(2025.1.26 Vatican News Linda Bordoni)
教皇フランシスコは26日、神の言葉の主日の正午の祈りに先立つ説教で、「2025年の聖年がキリスト教徒にとって救いの必要性を認識し、キリストとの出会いを新たにする機会」となることを強調された。
教皇はこの日のミサで読まれた、ナザレのシナゴーグを訪れたイエスについて記述したルカ福音書の箇所、特に、イエスがイザヤ書の預言の成就を宣言した瞬間に注目され、「この瞬間に、イエスの同郷の人々に決定的な疑問を投げかけました。『彼は自分にふさわしくない役割を自分にふりかぶる大工の息子なのか、それとも、神によって罪と悪から人々を救うために遣わされた真のメシアなのか?』と」「ナザレの人々が受けた衝撃と困惑を想像してみてください… 彼らはイエスをよく知っているつもりでいましたが、それが、かえって彼らが心を開くのを妨げ、光を遮るベールのように覆ってしまったのです」と指摘された。
続けて教皇は、「この福音書の箇所は今日も、信者たちに『イエスに対する自分自身の理解と向き合うように』と促しています」とされ、「ここに書かれた出来事は、今日でも私たちにも起こり得ます… つまり、私たちも『イエスをすでに知っている』と思い込む罠に陥る可能性がある。私たちはイエスと共に成長してきました。学校で、教区で、教理学習で、カトリック文化を持つ国で…。ですから私たちにとって、イエスは身近な存在です。あまりにも身近な存在なので(そのような罠に陥る可能性がある)」と説かれた。
そのうえで教皇は、「私たちは、イエスを神の子であり、救い主である」と本当に認識しているかどうか、自らに問うように促された。「ナザレのイエスが語る言葉に、独特な権威があることを感じているだろうか?」「私たちに救いをもたらすことができるのは、イエスの他に誰もいないことを認識しているだろうか?」。
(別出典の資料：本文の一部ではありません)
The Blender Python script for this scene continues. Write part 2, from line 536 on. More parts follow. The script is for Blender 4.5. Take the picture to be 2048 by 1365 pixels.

そして、「このようにして、私たち全員に救いの必要性を考え、それを認識した時に、初めて今年が恵みの年になるのです」と説かれた。最後に教皇は、「神の母であり、私たちの母であるマリアに自信を持って助けを求め、イエスを認識できるようにしましょう」と信者たちに呼びかけ、説教を締めくくられた。